#### PROVIDED INFORMATION:
....
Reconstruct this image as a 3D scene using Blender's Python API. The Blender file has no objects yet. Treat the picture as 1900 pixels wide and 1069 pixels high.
....
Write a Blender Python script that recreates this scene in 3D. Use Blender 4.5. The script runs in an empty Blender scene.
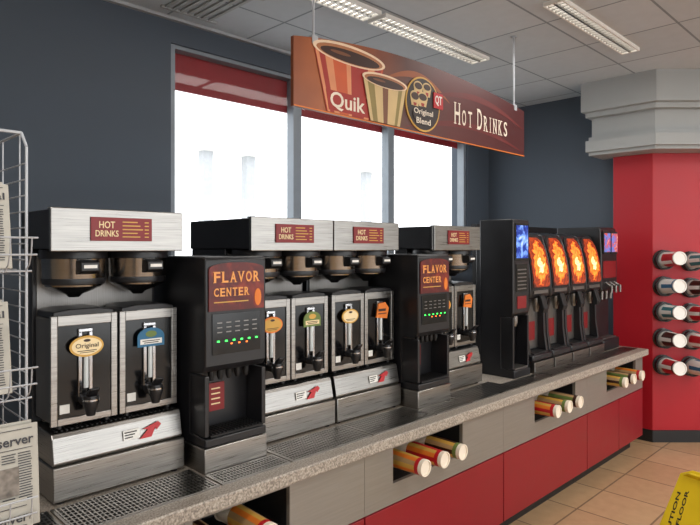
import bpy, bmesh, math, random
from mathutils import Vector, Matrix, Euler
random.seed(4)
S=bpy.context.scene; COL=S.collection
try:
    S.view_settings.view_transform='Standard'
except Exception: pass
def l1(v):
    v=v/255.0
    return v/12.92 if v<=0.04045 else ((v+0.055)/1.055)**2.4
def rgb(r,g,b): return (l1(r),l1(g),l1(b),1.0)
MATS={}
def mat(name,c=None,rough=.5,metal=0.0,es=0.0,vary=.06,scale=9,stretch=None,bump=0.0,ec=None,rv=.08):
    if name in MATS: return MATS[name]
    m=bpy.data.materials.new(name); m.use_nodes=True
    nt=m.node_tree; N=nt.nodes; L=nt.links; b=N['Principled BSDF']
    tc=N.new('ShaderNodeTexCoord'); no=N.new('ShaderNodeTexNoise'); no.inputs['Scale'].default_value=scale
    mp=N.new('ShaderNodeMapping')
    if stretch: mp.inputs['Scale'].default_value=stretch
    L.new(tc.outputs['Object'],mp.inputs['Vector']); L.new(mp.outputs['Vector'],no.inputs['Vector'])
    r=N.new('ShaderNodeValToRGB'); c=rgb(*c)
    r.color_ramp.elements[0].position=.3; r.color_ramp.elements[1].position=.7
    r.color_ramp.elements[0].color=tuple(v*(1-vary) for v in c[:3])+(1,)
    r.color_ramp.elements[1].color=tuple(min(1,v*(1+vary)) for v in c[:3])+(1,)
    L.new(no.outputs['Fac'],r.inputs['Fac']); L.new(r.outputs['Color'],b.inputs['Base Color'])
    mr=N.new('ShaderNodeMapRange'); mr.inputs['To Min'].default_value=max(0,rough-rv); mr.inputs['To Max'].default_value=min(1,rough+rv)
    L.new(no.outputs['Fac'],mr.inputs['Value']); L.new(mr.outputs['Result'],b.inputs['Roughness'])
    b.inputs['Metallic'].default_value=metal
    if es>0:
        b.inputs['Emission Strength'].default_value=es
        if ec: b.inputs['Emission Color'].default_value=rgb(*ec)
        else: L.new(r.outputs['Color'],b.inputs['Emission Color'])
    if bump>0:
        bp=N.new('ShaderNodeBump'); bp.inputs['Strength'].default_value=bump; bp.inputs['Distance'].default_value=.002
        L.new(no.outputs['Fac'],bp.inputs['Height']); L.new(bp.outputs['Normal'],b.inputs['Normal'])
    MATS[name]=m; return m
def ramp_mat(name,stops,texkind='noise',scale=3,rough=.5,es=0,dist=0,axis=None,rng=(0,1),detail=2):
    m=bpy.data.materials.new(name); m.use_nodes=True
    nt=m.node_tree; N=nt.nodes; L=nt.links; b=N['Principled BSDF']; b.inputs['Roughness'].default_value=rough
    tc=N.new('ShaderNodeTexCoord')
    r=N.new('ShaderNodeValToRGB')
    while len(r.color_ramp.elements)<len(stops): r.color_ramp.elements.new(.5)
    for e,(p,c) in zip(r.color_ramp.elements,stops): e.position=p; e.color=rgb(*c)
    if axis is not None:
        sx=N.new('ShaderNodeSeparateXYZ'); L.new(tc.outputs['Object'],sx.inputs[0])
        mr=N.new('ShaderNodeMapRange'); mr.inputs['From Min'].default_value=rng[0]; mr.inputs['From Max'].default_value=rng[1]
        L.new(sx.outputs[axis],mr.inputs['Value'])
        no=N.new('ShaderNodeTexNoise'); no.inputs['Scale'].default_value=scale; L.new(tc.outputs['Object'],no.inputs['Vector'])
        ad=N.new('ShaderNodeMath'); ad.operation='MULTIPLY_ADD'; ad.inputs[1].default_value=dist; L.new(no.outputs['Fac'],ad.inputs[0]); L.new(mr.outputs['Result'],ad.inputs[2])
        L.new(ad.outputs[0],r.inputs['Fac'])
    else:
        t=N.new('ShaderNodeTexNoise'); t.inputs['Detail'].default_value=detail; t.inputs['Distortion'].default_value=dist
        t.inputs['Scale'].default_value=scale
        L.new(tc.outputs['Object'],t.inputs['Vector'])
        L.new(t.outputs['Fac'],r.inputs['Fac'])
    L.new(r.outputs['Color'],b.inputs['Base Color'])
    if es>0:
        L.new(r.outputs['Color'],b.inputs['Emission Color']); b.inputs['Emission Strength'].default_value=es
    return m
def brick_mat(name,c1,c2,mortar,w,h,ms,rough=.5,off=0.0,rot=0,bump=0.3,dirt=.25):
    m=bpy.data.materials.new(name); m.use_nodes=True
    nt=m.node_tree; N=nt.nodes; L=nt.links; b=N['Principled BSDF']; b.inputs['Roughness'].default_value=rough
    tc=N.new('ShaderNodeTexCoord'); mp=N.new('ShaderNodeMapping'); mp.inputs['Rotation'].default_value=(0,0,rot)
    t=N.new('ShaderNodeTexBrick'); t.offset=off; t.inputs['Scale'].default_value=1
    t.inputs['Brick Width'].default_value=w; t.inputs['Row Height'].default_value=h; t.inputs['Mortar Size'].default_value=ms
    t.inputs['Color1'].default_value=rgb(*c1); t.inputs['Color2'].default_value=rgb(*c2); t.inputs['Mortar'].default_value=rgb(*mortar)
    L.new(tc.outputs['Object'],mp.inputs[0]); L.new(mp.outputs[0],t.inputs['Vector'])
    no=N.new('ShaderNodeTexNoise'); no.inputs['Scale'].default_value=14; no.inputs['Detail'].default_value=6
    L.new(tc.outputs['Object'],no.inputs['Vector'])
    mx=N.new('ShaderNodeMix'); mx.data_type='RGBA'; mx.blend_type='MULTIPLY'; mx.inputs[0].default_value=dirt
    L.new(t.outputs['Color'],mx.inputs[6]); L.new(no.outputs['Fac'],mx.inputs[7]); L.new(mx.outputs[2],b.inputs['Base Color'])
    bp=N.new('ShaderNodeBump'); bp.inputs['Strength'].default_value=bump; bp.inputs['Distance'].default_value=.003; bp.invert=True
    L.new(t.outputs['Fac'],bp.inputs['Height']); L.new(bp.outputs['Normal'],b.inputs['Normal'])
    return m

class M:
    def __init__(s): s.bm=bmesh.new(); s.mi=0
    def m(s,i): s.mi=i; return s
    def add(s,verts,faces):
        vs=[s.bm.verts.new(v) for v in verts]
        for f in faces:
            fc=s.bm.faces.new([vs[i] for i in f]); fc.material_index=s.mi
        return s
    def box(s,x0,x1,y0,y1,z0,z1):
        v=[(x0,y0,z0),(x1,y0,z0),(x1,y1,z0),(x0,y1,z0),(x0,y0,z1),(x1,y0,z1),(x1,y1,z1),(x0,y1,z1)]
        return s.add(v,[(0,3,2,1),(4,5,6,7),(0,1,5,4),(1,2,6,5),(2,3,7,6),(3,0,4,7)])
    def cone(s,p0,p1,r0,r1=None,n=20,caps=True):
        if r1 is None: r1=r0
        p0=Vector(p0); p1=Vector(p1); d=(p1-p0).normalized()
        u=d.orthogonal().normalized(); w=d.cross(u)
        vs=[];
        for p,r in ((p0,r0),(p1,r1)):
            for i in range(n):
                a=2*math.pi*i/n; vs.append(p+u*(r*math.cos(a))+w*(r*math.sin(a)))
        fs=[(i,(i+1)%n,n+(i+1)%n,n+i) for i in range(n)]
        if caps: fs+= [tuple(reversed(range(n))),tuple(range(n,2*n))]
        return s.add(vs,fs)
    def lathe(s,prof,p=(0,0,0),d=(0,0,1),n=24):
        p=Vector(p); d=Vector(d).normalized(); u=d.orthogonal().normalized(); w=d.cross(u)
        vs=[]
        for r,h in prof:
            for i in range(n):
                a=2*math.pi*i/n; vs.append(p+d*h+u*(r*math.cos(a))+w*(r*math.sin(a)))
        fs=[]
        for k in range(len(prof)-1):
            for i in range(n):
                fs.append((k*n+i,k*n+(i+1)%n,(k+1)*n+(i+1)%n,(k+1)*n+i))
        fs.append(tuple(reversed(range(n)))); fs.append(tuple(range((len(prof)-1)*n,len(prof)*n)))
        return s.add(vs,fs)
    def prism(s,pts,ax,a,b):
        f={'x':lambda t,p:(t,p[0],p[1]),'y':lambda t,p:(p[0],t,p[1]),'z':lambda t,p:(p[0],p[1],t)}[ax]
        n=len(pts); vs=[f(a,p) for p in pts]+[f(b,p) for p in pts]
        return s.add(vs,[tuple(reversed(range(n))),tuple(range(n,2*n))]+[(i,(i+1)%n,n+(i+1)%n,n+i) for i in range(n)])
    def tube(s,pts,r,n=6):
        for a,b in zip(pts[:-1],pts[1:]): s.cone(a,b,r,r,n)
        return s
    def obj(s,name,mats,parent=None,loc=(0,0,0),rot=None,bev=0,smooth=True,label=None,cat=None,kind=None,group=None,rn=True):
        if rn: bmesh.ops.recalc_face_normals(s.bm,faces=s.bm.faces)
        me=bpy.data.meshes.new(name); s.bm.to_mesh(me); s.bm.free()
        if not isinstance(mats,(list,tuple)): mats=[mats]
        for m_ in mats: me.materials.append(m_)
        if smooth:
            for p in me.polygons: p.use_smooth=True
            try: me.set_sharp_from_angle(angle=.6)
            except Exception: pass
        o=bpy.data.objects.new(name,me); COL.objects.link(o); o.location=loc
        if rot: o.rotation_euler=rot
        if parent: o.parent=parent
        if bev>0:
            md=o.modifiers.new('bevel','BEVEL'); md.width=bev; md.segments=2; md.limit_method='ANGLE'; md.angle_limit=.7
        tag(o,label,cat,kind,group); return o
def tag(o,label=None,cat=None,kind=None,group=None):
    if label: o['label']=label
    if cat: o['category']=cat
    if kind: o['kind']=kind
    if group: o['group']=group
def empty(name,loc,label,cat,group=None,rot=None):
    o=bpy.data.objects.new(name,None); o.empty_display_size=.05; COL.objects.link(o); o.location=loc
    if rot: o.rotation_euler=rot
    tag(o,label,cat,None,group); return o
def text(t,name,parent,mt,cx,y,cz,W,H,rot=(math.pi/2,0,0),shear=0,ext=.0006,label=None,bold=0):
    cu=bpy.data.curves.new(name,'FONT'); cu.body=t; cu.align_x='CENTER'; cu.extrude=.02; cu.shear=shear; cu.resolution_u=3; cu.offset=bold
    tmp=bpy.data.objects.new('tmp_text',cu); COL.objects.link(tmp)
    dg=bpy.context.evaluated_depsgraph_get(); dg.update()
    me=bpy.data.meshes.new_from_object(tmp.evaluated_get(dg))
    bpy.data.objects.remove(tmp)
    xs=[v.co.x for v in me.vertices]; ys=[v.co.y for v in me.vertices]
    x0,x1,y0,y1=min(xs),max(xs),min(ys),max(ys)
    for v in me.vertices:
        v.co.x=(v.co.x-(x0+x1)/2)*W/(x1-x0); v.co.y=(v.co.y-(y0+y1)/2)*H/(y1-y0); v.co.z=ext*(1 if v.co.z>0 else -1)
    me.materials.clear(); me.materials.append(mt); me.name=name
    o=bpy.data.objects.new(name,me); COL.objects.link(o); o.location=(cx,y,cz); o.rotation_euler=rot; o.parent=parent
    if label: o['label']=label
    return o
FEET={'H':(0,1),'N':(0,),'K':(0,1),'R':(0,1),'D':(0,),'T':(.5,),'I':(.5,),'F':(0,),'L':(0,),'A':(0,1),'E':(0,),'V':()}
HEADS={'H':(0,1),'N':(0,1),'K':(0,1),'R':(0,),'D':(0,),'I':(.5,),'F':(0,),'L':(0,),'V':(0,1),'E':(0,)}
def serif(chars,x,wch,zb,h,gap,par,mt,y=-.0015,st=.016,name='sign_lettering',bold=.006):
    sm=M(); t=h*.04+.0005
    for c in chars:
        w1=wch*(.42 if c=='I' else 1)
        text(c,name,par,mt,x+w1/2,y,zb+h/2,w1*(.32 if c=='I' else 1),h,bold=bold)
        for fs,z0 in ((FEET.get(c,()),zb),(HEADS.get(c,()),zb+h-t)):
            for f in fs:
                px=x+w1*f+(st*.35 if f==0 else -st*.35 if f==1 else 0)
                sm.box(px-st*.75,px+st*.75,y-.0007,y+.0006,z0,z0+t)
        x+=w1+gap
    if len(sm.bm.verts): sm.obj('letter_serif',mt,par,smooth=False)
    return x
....
#### WHAT YOU HAVE TO DO:
Locate all lines holding the word "this", then copy them out.

#### RESPONSE:
Reconstruct this image as a 3D scene using Blender's Python API. The Blender file has no objects yet. Treat the picture as 1900 pixels wide and 1069 pixels high.
Write a Blender Python script that recreates this scene in 3D. Use Blender 4.5. The script runs in an empty Blender scene.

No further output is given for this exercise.